In quella campagna i ragazzi consumeranno la propria adolescenza, rimbalzati tra la cascina del padre di Oreste, punto già traballante di un mondo in via di mutamento, e il gerbido casale del Greppo, santuario deviato di una campagna ormai pervertita.
Lì diventeranno uomini, tra il nero del fango e il giallo delle melighe: è lo sporcarsi con la terra a segnare il loro passaggio dalla gioventù all’età adulta.
Un contatto, quello del terzetto, non mediato dagli strumenti propri della campagna: lavorata dai contadini a suon di zappa, sparsa dai ragazzi addosso a mo’ di corazza, in una palude, sublimata a illusorio mezzo di regressione.

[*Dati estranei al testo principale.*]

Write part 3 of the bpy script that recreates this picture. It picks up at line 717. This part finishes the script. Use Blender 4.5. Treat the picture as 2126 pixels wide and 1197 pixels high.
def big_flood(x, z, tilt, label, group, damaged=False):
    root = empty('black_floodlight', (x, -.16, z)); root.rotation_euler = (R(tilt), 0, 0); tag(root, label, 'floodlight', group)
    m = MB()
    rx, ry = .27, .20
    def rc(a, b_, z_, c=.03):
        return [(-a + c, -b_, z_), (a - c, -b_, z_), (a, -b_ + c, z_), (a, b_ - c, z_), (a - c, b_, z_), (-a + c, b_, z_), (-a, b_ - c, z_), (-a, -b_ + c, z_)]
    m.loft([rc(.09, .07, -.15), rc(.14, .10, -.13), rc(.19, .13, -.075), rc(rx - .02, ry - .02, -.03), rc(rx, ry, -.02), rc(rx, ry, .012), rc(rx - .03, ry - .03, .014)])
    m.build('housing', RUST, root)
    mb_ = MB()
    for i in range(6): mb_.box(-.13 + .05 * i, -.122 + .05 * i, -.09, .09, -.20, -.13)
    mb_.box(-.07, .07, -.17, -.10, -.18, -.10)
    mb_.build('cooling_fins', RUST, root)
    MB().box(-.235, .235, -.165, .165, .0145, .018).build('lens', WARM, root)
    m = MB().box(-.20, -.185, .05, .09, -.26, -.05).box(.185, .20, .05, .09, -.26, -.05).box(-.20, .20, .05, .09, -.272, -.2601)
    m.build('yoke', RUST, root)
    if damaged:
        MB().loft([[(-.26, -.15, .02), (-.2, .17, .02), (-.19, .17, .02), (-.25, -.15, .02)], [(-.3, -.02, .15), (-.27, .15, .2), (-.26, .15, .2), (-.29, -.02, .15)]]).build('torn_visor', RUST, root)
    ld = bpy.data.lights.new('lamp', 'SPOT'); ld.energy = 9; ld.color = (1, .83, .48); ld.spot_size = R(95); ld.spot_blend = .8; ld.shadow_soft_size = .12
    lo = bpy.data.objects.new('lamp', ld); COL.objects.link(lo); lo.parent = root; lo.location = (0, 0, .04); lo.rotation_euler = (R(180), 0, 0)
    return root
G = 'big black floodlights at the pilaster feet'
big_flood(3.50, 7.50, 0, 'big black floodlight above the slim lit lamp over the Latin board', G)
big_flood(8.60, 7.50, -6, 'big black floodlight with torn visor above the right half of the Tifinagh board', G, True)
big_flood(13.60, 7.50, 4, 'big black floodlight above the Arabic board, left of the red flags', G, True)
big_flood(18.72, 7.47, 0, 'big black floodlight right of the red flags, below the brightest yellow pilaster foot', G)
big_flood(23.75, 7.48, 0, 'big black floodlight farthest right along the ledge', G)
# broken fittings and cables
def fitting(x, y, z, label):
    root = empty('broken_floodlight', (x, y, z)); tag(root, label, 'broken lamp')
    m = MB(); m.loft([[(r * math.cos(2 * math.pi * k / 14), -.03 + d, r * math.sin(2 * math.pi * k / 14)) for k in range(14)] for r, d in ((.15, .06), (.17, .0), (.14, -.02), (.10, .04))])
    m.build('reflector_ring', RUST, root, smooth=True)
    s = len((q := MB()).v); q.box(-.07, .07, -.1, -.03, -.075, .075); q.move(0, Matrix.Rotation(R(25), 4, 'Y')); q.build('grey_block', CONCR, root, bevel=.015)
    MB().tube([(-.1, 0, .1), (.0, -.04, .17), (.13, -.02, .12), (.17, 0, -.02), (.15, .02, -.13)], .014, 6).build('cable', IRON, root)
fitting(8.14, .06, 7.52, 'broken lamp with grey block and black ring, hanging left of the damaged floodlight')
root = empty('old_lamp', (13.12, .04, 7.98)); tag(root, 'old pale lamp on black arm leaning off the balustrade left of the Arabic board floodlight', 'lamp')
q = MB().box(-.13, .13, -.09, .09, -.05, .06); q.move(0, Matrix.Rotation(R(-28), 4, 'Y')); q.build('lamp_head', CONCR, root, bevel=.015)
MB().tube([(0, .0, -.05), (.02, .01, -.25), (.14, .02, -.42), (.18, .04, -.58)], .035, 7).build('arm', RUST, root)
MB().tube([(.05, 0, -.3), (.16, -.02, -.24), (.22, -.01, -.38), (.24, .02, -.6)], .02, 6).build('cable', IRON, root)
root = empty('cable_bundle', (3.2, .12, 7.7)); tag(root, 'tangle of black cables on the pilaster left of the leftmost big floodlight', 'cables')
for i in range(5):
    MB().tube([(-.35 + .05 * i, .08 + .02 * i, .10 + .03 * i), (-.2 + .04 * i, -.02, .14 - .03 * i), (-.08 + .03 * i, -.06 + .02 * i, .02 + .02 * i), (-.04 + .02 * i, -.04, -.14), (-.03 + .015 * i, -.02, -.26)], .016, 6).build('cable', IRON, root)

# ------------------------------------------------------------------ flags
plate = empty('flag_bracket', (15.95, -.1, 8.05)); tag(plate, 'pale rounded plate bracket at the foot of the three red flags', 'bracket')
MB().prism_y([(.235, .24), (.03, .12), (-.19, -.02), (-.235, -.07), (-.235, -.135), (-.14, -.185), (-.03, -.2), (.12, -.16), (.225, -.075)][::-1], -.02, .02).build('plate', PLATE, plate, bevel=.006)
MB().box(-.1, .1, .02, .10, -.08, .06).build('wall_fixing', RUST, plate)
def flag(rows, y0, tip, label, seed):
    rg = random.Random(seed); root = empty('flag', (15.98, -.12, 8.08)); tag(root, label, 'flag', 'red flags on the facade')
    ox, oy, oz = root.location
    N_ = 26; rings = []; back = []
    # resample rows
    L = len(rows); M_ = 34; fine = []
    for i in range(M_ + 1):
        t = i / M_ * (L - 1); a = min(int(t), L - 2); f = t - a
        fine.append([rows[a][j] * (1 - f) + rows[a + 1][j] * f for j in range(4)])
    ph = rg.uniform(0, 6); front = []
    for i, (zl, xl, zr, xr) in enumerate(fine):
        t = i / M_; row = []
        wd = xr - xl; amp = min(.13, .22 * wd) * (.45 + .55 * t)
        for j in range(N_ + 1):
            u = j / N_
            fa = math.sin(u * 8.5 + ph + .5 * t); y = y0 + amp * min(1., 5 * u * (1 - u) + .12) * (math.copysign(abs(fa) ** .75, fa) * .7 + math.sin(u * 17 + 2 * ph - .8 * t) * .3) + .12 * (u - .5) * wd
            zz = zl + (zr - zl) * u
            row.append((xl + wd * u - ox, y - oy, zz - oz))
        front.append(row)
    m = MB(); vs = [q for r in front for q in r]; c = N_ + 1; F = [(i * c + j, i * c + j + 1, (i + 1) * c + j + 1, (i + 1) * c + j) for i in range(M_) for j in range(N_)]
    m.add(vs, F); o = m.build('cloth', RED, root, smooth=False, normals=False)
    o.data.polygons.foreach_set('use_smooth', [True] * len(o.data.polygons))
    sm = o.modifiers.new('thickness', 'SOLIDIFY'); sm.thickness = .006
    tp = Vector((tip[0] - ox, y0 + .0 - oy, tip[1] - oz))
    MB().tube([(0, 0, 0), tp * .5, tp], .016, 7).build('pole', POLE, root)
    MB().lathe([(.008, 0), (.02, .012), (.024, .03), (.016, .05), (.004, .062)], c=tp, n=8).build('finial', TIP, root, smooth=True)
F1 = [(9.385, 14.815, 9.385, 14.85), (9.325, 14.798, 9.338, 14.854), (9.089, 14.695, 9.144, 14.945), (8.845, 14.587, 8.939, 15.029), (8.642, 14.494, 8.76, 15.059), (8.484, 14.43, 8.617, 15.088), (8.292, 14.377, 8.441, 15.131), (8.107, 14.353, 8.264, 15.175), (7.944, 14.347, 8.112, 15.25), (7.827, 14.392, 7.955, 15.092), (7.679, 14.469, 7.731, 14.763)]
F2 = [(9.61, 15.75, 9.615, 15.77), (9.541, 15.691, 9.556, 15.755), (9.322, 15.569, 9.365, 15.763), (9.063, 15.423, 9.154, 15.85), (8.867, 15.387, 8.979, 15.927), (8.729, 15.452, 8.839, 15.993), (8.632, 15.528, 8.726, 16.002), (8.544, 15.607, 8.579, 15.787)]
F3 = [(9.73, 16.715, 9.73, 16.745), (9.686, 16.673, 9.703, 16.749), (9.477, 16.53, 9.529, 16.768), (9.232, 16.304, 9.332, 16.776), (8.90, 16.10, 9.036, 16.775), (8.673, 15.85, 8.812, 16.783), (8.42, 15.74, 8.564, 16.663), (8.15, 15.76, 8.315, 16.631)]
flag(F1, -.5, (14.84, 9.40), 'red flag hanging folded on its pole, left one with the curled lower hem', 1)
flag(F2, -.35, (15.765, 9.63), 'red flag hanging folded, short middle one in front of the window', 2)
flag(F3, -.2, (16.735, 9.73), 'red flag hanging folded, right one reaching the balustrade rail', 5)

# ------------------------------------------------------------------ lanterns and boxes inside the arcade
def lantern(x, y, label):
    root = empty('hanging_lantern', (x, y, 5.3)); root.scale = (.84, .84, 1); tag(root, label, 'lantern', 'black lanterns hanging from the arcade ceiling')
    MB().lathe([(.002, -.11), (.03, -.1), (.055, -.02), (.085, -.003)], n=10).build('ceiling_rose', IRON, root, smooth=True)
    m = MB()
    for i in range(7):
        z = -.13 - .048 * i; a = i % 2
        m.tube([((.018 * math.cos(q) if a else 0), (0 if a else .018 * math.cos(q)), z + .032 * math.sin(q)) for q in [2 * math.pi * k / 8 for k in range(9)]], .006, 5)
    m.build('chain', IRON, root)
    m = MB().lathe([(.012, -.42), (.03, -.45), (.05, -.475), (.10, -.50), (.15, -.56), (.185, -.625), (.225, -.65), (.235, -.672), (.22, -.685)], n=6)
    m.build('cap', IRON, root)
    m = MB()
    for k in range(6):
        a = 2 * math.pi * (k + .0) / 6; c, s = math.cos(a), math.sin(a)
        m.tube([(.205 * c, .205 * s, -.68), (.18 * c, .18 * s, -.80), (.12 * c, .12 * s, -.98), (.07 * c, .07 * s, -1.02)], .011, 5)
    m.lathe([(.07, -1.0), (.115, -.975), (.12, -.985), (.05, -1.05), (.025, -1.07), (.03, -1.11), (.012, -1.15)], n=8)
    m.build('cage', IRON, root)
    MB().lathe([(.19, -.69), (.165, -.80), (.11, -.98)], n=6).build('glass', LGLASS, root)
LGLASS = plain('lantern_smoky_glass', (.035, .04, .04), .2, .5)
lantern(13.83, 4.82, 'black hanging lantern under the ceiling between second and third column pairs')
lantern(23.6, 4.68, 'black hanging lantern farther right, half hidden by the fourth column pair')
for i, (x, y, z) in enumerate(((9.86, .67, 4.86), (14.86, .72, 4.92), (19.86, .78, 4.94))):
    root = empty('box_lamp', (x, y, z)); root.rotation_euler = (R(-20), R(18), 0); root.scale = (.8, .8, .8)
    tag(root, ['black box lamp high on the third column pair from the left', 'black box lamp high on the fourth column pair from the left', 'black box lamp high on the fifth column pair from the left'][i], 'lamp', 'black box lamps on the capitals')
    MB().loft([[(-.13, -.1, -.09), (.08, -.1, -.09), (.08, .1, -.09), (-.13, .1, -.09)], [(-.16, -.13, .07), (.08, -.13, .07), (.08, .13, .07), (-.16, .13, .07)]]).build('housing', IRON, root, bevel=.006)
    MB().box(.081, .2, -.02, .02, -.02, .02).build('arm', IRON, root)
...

Roba da ragazzi l’annerirsi. Non lavora la terra la piccola Dina, sorella di Oreste, perchè “fa venir neri”. E diventar neri “è un lavoro da uomini”. Anche un’ attività riservata alle ragazze, come raccogliere fiori da portare alla Madonna, rende neri, obiettano a Dina, ma è una replica debole: i fiori non portano soldi dalla campagna. E nemmeno passarsi addosso la fanghiglia.
Sono fuori dal mondo dei campi, infatti, quei ragazzi. Non lavorano la terra, non potano il vigneto.
Ma anche i vigneti sono fuori dal mondo, almeno da quello immaginato dai tre. Il vigneto, per Pavese, è metafora del mondocontemporaneo.
L’antico Eden vagheggiato è andato in malora da tempo, con buona pace del carrettiere di un breve dialogo, per il quale “le vigne ci son sempre state”, perché “non è mica come fare una casa”. Il vigneto è la casa. Come il frassino lo era per i popoli nordici: Yggdrasill, il leggendario albero piantato a reggere nove mondi.
Ma quale vigneto? Quelle del padre di Oreste, a San Grato, dove i contadini inondano di fosfati i filari con le pompe a spalla.
“Una volta – gli dissi – facevano l’uva senza tanti bagni”, fa presente il narratore. “Va’ a sapere come facevano una volta”, risponde l’uomo.
Una volta, tanto tempo fa. È l’incipit più noto delle fiabe l’unico adatto al dialogo, l’unico abile a maneggiare la trama di un tempo così lontano da avere perso ogni senso in quello presente.
Sempre meglio del Greppo, certo, pianoro di vigneti desertificati dall’indolenza del cocainomane Poli, dietro il quale si cela la tenuta dell’amico Carlo Grillo, a Moncalvo; nel Monferrato, ancora una volta. “Una tenuta che, quando il nonno era vivo, compravano soltanto l’olio e il sale”, tanto fruttifero era.
Nell’uno o nell’altro caso, il dramma è comunque evidente: l’Eden è perduto da tempo. “Dov’è più la campagna che piacerebbe a voialtri?” sfotte il cittadino Pieretto.
Non si sa. Non lo sa l’anonimo narratore, né il campagnolo Oreste, nato tra i filari e tra i filari pervertito; nemmeno Pavese lo sa. Troppo giovane, persino lui, nato in Langa nel 1908, per ricordare il grande mutamento in vigna del XIX secolo.
Così il narratore punta un occhio sulla pompa disinfestante, l’altro su una tinozza, “piena dell’acqua innocente, fonda e opaca, come un cielo capovolto”. E capisce. Non è più il tempo della tinozza; è il tempo della pompa, il tempo del compromesso: meglio una mano di ramato, nella vigna come nella vita, perché è “brutta cosa aver la terra e non starci”.
Pavese, invece, aveva scelto la tinozza; nell’unica maniera possibile.